Word Break II

Given a string s and a dictionary of words dict, add spaces in s to construct a sentence where each word is a valid dictionary word.

Return all such possible sentences.

For example, given
s = "catsanddog",
dict = ["cat", "cats", "and", "sand", "dog"].

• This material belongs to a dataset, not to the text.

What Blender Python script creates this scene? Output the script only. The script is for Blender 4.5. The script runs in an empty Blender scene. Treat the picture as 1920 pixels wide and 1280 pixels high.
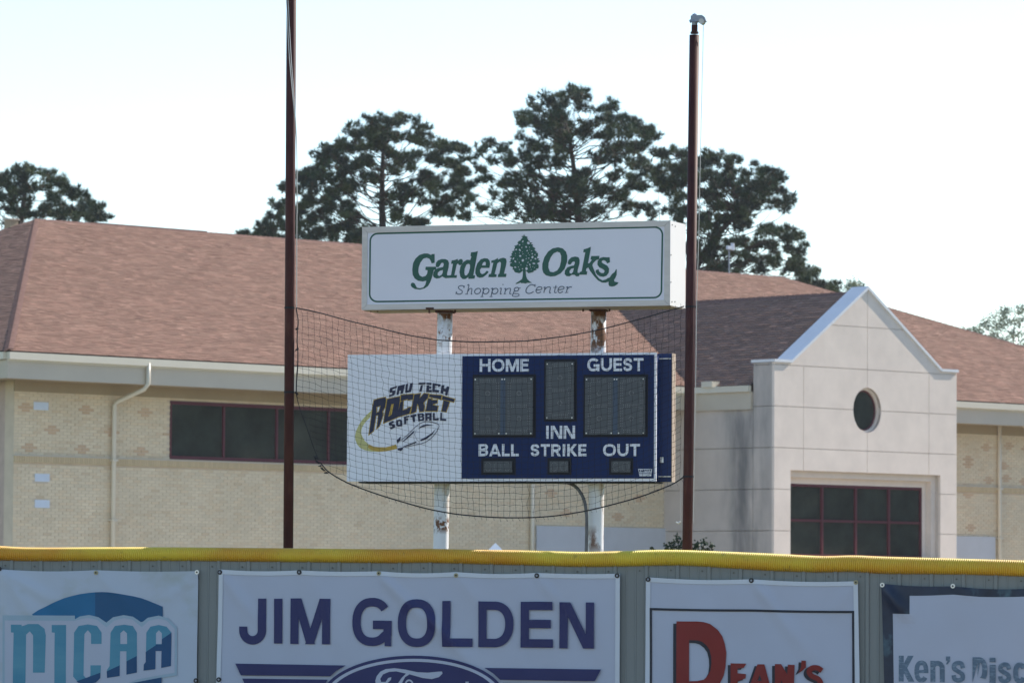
import bpy, bmesh, math, random
from math import sin, cos, pi, radians, sqrt, atan2
from mathutils import Vector, Matrix
from mathutils.geometry import tessellate_polygon
S = bpy.context.scene
COL = S.collection

# ------------------------------------------------------------------ camera
CAMH = 1.6
F, HOR, ROLL = 8535.0, 1120.7, 0.0058          # focal length in pixels of a 1920 wide frame, horizon row, roll
PITCH = math.atan((HOR - 640) / F)
cr, sr = cos(ROLL), sin(ROLL)
fw = Vector((0, cos(PITCH), sin(PITCH)))
up0 = Vector((0, -sin(PITCH), cos(PITCH)))
right = Vector((1, 0, 0)) * cr + up0 * sr
upv = up0 * cr - Vector((1, 0, 0)) * sr
cam = bpy.data.cameras.new('camera')
camo = bpy.data.objects.new('camera', cam)
COL.objects.link(camo)
m = Matrix((right, upv, -fw)).transposed().to_4x4()
m.translation = Vector((0, 0, CAMH))
camo.matrix_world = m
cam.sensor_width = 36
cam.lens = 36 * F / 1920
cam.clip_start = .5
cam.clip_end = 5000
cam.dof.use_dof = True
cam.dof.focus_distance = 33.5
cam.dof.aperture_fstop = 10
S.camera = camo

# ------------------------------------------------------------------ light
SUN_PHI, SUN_EL = radians(35), radians(36)       # sun stands to the right and a little behind the signs
sdir = Vector((cos(SUN_EL) * cos(SUN_PHI), cos(SUN_EL) * sin(SUN_PHI), sin(SUN_EL)))
sun = bpy.data.lights.new('sun', 'SUN')
sun.energy = 4.6
sun.angle = radians(.6)
sun.color = (1, .90, .78)
suno = bpy.data.objects.new('sun', sun)
COL.objects.link(suno)
suno.rotation_euler = (-sdir).to_track_quat('-Z', 'Y').to_euler()
W = bpy.data.worlds.new('World')
S.world = W
W.use_nodes = True
wn = W.node_tree.nodes
wn.clear()
sky = wn.new('ShaderNodeTexSky')
sky.sky_type = 'NISHITA'
sky.sun_disc = False
sky.sun_elevation = SUN_EL
sky.sun_rotation = pi / 2 - SUN_PHI
sky.air_density = 1.0
sky.dust_density = 0.0
sky.ozone_density = 1.8
bg = wn.new('ShaderNodeBackground')
bg.inputs[1].default_value = .134
wo = wn.new('ShaderNodeOutputWorld')
W.node_tree.links.new(sky.outputs[0], bg.inputs[0])
W.node_tree.links.new(bg.outputs[0], wo.inputs[0])
S.view_settings.view_transform = 'Standard'
S.view_settings.look = 'None'
S.view_settings.gamma = 1
S.view_settings.use_curve_mapping = False
S.view_settings.exposure = 0.76

# ------------------------------------------------------------------ measuring helpers
def ray(x, y):
    x -= 960; y -= 640
    a = x * cr + y * sr
    b = -x * sr + y * cr
    d = Vector((1, 0, 0)) * a + fw * F - up0 * b
    return d / d.y

class Face:
    """a vertical plane in the world: origin, angle (right end goes away for positive angles)"""
    def __init__(s, X, Y, ang, z0=0):
        s.o = Vector((X, Y, z0)); s.u = Vector((cos(ang), sin(ang), 0)); s.n = Vector((sin(ang), -cos(ang), 0))
    def P(s, u, z, n=0):
        return s.o + s.u * u + Vector((0, 0, z)) + s.n * n
    def hit(s, px, py, n=0):
        d = ray(px, py); c = Vector((0, 0, CAMH))
        o = s.o + s.n * n
        t = (o - c).dot(s.n) / d.dot(s.n)
        q = c + d * t - o
        return (q.dot(s.u), q.z)
    def hits(s, pts, n=0):
        return [s.hit(x, y, n) for x, y in pts]

# ------------------------------------------------------------------ object helpers
BASE = {}
def tag(o, label=None, cat=None, group=None, kind=None):
    if label: o['label'] = label
    if cat: o['category'] = cat
    if group: o['group'] = group
    if kind: o['kind'] = kind
    return o
def thing(name, label, cat, loc, group=None):
    o = bpy.data.objects.new(name, None)
    o.empty_display_size = .2
    COL.objects.link(o)
    o.location = loc
    BASE[o.name] = Vector(loc)
    return tag(o, label, cat, group)
def mk(name, V, Fc, mats, parent=None, loc=None, smooth=False, mi=None, cols=None, kind=None):
    b = BASE[parent.name] if parent else Vector(loc if loc else (0, 0, 0))
    me = bpy.data.meshes.new(name)
    me.from_pydata([tuple(Vector(v) - b) for v in V], [], Fc)
    if not isinstance(mats, (list, tuple)): mats = [mats]
    for q in mats: me.materials.append(q)
    if mi: me.polygons.foreach_set('material_index', mi)
    if smooth: me.polygons.foreach_set('use_smooth', [True] * len(Fc))
    if cols:
        at = me.color_attributes.new('Col', 'FLOAT_COLOR', 'CORNER')
        buf = []
        for p, c in zip(me.polygons, cols):
            buf.extend((c[0], c[1], c[2], 1) * p.loop_total)
        at.data.foreach_set('color', buf)
    me.update()
    o = bpy.data.objects.new(name, me)
    COL.objects.link(o)
    if parent:
        o.parent = parent
    else:
        o.location = b
    BASE[o.name] = b
    if kind: o['kind'] = kind
    return o
class MB:
    def __init__(s): s.V = []; s.F = []; s.mi = []; s.c = []
    def add(s, V, Fc, mi=0, c=None):
        k = len(s.V); s.V += [Vector(v) for v in V]; s.F += [tuple(i + k for i in f) for f in Fc]
        s.mi += [mi] * len(Fc); s.c += [c or (1, 1, 1)] * len(Fc)
    def box(s, P, u0, u1, z0, z1, n0, n1, mi=0, c=None, bev=0):
        v = [P(u, z, n) for n in (n0, n1) for z in (z0, z1) for u in (u0, u1)]
        s.add(v, [(0, 2, 3, 1), (4, 5, 7, 6), (0, 1, 5, 4), (2, 6, 7, 3), (0, 4, 6, 2), (1, 3, 7, 5)], mi, c)
    def tube(s, pts, r, seg=10, cap=True, mi=0):
        pts = [Vector(p) for p in pts]
        rs = r if isinstance(r, (list, tuple)) else [r] * len(pts)
        V = []; Fc = []
        ref = None
        for i, p in enumerate(pts):
            t = (pts[min(i + 1, len(pts) - 1)] - pts[max(i - 1, 0)]).normalized()
            if ref is None:
                ref = Vector((0, 0, 1)) if abs(t.z) < .9 else Vector((1, 0, 0))
            a = (ref - t * ref.dot(t)).normalized(); b = t.cross(a); ref = a
            for k in range(seg):
                q = 2 * pi * k / seg
                V.append(p + (a * cos(q) + b * sin(q)) * rs[i])
            if i:
                for k in range(seg):
                    k2 = (k + 1) % seg
                    Fc.append(((i - 1) * seg + k, (i - 1) * seg + k2, i * seg + k2, i * seg + k))
        if cap:
            Fc.append(tuple(range(seg))[::-1]); Fc.append(tuple(range(len(V) - seg, len(V))))
        s.add(V, Fc, mi)
    def prism(s, P, loops, n0, n1, mi=0, c=None, back=False):
        """extrude a 2D outline with holes from depth n0 to n1 (n1 is the front)"""
        flat = [p for l in loops for p in l]
        tris = tessellate_polygon([[Vector((p[0], p[1], 0)) for p in l] for l in loops])
        N = len(flat)
        V = [P(p[0], p[1], n1) for p in flat] + [P(p[0], p[1], n0) for p in flat]
        Fc = []
        for t in tris:
            a, b_, d = [flat[i] for i in t]
            cr_ = (b_[0] - a[0]) * (d[1] - a[1]) - (b_[1] - a[1]) * (d[0] - a[0])
            Fc.append(tuple(t) if cr_ > 0 else tuple(t[::-1]))
        if back: Fc += [tuple(i + N for i in f[::-1]) for f in list(Fc)]
        k = 0
        for li, l in enumerate(loops):
            L = len(l)
            area = sum(l[i][0] * l[(i + 1) % L][1] - l[(i + 1) % L][0] * l[i][1] for i in range(L))
            flip = (area < 0) != (li > 0)
            for i in range(L):
                a = k + i; b_ = k + (i + 1) % L
                f = (a, a + N, b_ + N, b_)
                Fc.append(f[::-1] if flip else f)
            k += L
        s.add(V, Fc, mi, c)
    def build(s, name, mats, parent=None, loc=None, smooth=False, kind=None, col=False):
        return mk(name, s.V, s.F, mats, parent, loc, smooth, s.mi, s.c if col else None, kind)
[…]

A solution is ["cats and dog", "cat sand dog"].

动态规划标记好可以划分的区域之后深搜

class Solution {
public:
    void dfs(vector<string>&ans,vector<vector<bool>>& record,string& s,vector<string>&path,int end){
        if(end<0){
            string temp;
            for(auto a:path) temp=a+' '+temp;
            temp=temp.substr(0,temp.size()-1);
            ans.push_back(temp);
        }
        for(int i=end;i>=0;i--){
            if(record[end][i]){
                path.push_back(s.substr(i,end-i+1));
                dfs(ans,record,s,path,i-1);
                path.pop_back();
            }
        }
    }
    vector<string> wordBreak(string s, unordered_set<string> &dict) {
        int l=s.size();
        vector<bool> tag(l+1,false);
        tag[0]=true;
        vector<vector<bool>> record(l,vector<bool>(l,false));
        for(int i=0;i<l;i++)
        for(int j=i;j>=0;j--)
            if(tag[j]&&dict.find(s.substr(j,i-j+1))!=dict.end()) tag[i+1]=record[i][j]=true;
        vector<string> result;
        vector<string> path;
        dfs(result,record,s,path,l-1);
        return result;
    }
};